-- start Entries supplied --

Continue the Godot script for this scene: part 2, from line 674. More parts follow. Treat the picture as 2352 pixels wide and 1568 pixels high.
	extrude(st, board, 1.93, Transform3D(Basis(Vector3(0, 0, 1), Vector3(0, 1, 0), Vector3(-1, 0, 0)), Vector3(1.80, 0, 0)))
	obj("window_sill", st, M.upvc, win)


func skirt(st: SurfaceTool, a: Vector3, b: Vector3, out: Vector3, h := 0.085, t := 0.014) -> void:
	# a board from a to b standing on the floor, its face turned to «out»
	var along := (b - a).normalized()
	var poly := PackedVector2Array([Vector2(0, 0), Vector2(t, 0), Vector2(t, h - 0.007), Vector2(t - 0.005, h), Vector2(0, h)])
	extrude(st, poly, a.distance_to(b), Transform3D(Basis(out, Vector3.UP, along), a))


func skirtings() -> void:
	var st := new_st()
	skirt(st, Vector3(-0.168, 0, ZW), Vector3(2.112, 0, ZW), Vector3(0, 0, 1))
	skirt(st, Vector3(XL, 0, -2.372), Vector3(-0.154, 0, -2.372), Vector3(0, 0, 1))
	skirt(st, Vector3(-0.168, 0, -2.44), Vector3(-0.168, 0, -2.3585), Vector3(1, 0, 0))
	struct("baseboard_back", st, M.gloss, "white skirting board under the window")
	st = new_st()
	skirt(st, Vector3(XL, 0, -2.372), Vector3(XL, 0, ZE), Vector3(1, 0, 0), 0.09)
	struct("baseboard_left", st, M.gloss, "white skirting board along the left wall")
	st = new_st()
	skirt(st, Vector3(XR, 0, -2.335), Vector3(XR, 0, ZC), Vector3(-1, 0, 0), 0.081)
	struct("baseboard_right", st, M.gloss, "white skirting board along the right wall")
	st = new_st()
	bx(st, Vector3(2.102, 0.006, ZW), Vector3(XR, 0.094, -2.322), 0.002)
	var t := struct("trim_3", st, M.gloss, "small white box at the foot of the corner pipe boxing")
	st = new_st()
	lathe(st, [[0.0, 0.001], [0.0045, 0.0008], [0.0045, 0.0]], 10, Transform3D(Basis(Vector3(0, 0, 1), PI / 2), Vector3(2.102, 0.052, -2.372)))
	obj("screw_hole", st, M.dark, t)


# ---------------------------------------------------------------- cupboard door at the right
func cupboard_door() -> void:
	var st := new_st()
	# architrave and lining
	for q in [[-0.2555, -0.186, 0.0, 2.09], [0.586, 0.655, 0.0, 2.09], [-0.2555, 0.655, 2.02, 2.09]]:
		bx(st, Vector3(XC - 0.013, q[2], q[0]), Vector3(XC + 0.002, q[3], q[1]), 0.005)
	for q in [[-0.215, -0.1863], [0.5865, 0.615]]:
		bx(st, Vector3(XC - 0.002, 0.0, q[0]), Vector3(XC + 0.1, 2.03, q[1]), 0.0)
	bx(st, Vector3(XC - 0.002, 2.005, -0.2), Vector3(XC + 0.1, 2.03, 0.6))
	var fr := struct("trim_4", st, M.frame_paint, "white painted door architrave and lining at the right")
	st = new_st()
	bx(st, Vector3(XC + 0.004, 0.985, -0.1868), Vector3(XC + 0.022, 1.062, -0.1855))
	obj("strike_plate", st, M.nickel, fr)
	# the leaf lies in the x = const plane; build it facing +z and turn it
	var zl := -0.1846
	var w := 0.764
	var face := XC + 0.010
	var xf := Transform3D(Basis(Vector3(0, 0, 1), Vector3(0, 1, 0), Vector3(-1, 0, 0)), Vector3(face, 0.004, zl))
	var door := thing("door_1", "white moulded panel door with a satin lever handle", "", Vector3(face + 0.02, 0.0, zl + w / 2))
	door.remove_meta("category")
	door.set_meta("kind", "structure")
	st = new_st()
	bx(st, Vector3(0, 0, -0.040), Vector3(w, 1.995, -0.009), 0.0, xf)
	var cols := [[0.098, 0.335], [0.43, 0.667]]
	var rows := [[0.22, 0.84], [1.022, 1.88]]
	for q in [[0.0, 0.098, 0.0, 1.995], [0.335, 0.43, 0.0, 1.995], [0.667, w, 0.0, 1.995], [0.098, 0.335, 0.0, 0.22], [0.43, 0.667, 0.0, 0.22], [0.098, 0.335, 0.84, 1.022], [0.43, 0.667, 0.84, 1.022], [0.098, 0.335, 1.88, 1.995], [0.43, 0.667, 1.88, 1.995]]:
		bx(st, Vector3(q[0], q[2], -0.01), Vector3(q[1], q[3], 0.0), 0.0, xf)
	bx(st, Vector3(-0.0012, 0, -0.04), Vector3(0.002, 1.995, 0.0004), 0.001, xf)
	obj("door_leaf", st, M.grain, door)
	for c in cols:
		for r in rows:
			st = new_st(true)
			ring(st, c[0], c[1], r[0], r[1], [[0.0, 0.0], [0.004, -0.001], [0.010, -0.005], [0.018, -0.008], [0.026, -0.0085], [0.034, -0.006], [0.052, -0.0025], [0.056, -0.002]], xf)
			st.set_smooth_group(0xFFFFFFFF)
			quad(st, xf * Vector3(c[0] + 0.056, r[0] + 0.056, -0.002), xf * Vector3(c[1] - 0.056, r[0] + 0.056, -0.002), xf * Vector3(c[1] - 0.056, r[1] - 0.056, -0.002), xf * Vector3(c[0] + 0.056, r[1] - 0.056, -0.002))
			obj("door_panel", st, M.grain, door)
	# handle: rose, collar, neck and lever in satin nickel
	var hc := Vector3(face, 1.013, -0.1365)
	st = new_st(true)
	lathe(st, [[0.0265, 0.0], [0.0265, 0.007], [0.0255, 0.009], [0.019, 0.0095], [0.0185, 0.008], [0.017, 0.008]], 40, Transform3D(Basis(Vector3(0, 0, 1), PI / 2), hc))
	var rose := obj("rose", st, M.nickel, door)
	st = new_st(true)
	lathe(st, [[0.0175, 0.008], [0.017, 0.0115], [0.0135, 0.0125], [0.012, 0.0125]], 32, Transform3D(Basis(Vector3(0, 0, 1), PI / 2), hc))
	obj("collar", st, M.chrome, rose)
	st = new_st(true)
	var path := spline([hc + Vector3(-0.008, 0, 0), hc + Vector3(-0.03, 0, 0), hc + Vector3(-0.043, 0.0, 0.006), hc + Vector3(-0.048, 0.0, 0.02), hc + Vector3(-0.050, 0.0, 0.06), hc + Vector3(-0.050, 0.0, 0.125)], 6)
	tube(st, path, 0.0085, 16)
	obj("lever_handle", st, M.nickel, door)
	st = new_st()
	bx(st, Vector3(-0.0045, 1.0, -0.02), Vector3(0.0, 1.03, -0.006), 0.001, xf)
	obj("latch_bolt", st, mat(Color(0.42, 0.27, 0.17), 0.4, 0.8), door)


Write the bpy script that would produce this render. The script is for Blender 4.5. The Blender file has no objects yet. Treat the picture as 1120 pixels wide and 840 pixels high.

-- end Entries supplied --

## What the task requires
Write out the entries in full, exactly as given.

## Answer below
Continue the Godot script for this scene: part 2, from line 674. More parts follow. Treat the picture as 2352 pixels wide and 1568 pixels high.
	extrude(st, board, 1.93, Transform3D(Basis(Vector3(0, 0, 1), Vector3(0, 1, 0), Vector3(-1, 0, 0)), Vector3(1.80, 0, 0)))
	obj("window_sill", st, M.upvc, win)


func skirt(st: SurfaceTool, a: Vector3, b: Vector3, out: Vector3, h := 0.085, t := 0.014) -> void:
	# a board from a to b standing on the floor, its face turned to «out»
	var along := (b - a).normalized()
	var poly := PackedVector2Array([Vector2(0, 0), Vector2(t, 0), Vector2(t, h - 0.007), Vector2(t - 0.005, h), Vector2(0, h)])
	extrude(st, poly, a.distance_to(b), Transform3D(Basis(out, Vector3.UP, along), a))


func skirtings() -> void:
	var st := new_st()
	skirt(st, Vector3(-0.168, 0, ZW), Vector3(2.112, 0, ZW), Vector3(0, 0, 1))
	skirt(st, Vector3(XL, 0, -2.372), Vector3(-0.154, 0, -2.372), Vector3(0, 0, 1))
	skirt(st, Vector3(-0.168, 0, -2.44), Vector3(-0.168, 0, -2.3585), Vector3(1, 0, 0))
	struct("baseboard_back", st, M.gloss, "white skirting board under the window")
	st = new_st()
	skirt(st, Vector3(XL, 0, -2.372), Vector3(XL, 0, ZE), Vector3(1, 0, 0), 0.09)
	struct("baseboard_left", st, M.gloss, "white skirting board along the left wall")
	st = new_st()
	skirt(st, Vector3(XR, 0, -2.335), Vector3(XR, 0, ZC), Vector3(-1, 0, 0), 0.081)
	struct("baseboard_right", st, M.gloss, "white skirting board along the right wall")
	st = new_st()
	bx(st, Vector3(2.102, 0.006, ZW), Vector3(XR, 0.094, -2.322), 0.002)
	var t := struct("trim_3", st, M.gloss, "small white box at the foot of the corner pipe boxing")
	st = new_st()
	lathe(st, [[0.0, 0.001], [0.0045, 0.0008], [0.0045, 0.0]], 10, Transform3D(Basis(Vector3(0, 0, 1), PI / 2), Vector3(2.102, 0.052, -2.372)))
	obj("screw_hole", st, M.dark, t)


# ---------------------------------------------------------------- cupboard door at the right
func cupboard_door() -> void:
	var st := new_st()
	# architrave and lining
	for q in [[-0.2555, -0.186, 0.0, 2.09], [0.586, 0.655, 0.0, 2.09], [-0.2555, 0.655, 2.02, 2.09]]:
		bx(st, Vector3(XC - 0.013, q[2], q[0]), Vector3(XC + 0.002, q[3], q[1]), 0.005)
	for q in [[-0.215, -0.1863], [0.5865, 0.615]]:
		bx(st, Vector3(XC - 0.002, 0.0, q[0]), Vector3(XC + 0.1, 2.03, q[1]), 0.0)
	bx(st, Vector3(XC - 0.002, 2.005, -0.2), Vector3(XC + 0.1, 2.03, 0.6))
	var fr := struct("trim_4", st, M.frame_paint, "white painted door architrave and lining at the right")
	st = new_st()
	bx(st, Vector3(XC + 0.004, 0.985, -0.1868), Vector3(XC + 0.022, 1.062, -0.1855))
	obj("strike_plate", st, M.nickel, fr)
	# the leaf lies in the x = const plane; build it facing +z and turn it
	var zl := -0.1846
	var w := 0.764
	var face := XC + 0.010
	var xf := Transform3D(Basis(Vector3(0, 0, 1), Vector3(0, 1, 0), Vector3(-1, 0, 0)), Vector3(face, 0.004, zl))
	var door := thing("door_1", "white moulded panel door with a satin lever handle", "", Vector3(face + 0.02, 0.0, zl + w / 2))
	door.remove_meta("category")
	door.set_meta("kind", "structure")
	st = new_st()
	bx(st, Vector3(0, 0, -0.040), Vector3(w, 1.995, -0.009), 0.0, xf)
	var cols := [[0.098, 0.335], [0.43, 0.667]]
	var rows := [[0.22, 0.84], [1.022, 1.88]]
	for q in [[0.0, 0.098, 0.0, 1.995], [0.335, 0.43, 0.0, 1.995], [0.667, w, 0.0, 1.995], [0.098, 0.335, 0.0, 0.22], [0.43, 0.667, 0.0, 0.22], [0.098, 0.335, 0.84, 1.022], [0.43, 0.667, 0.84, 1.022], [0.098, 0.335, 1.88, 1.995], [0.43, 0.667, 1.88, 1.995]]:
		bx(st, Vector3(q[0], q[2], -0.01), Vector3(q[1], q[3], 0.0), 0.0, xf)
	bx(st, Vector3(-0.0012, 0, -0.04), Vector3(0.002, 1.995, 0.0004), 0.001, xf)
	obj("door_leaf", st, M.grain, door)
	for c in cols:
		for r in rows:
			st = new_st(true)
			ring(st, c[0], c[1], r[0], r[1], [[0.0, 0.0], [0.004, -0.001], [0.010, -0.005], [0.018, -0.008], [0.026, -0.0085], [0.034, -0.006], [0.052, -0.0025], [0.056, -0.002]], xf)
			st.set_smooth_group(0xFFFFFFFF)
			quad(st, xf * Vector3(c[0] + 0.056, r[0] + 0.056, -0.002), xf * Vector3(c[1] - 0.056, r[0] + 0.056, -0.002), xf * Vector3(c[1] - 0.056, r[1] - 0.056, -0.002), xf * Vector3(c[0] + 0.056, r[1] - 0.056, -0.002))
			obj("door_panel", st, M.grain, door)
	# handle: rose, collar, neck and lever in satin nickel
	var hc := Vector3(face, 1.013, -0.1365)
	st = new_st(true)
	lathe(st, [[0.0265, 0.0], [0.0265, 0.007], [0.0255, 0.009], [0.019, 0.0095], [0.0185, 0.008], [0.017, 0.008]], 40, Transform3D(Basis(Vector3(0, 0, 1), PI / 2), hc))
	var rose := obj("rose", st, M.nickel, door)
	st = new_st(true)
	lathe(st, [[0.0175, 0.008], [0.017, 0.0115], [0.0135, 0.0125], [0.012, 0.0125]], 32, Transform3D(Basis(Vector3(0, 0, 1), PI / 2), hc))
	obj("collar", st, M.chrome, rose)
	st = new_st(true)
	var path := spline([hc + Vector3(-0.008, 0, 0), hc + Vector3(-0.03, 0, 0), hc + Vector3(-0.043, 0.0, 0.006), hc + Vector3(-0.048, 0.0, 0.02), hc + Vector3(-0.050, 0.0, 0.06), hc + Vector3(-0.050, 0.0, 0.125)], 6)
	tube(st, path, 0.0085, 16)
	obj("lever_handle", st, M.nickel, door)
	st = new_st()
	bx(st, Vector3(-0.0045, 1.0, -0.02), Vector3(0.0, 1.03, -0.006), 0.001, xf)
	obj("latch_bolt", st, mat(Color(0.42, 0.27, 0.17), 0.4, 0.8), door)


Write the bpy script that would produce this render. The script is for Blender 4.5. The Blender file has no objects yet. Treat the picture as 1120 pixels wide and 840 pixels high.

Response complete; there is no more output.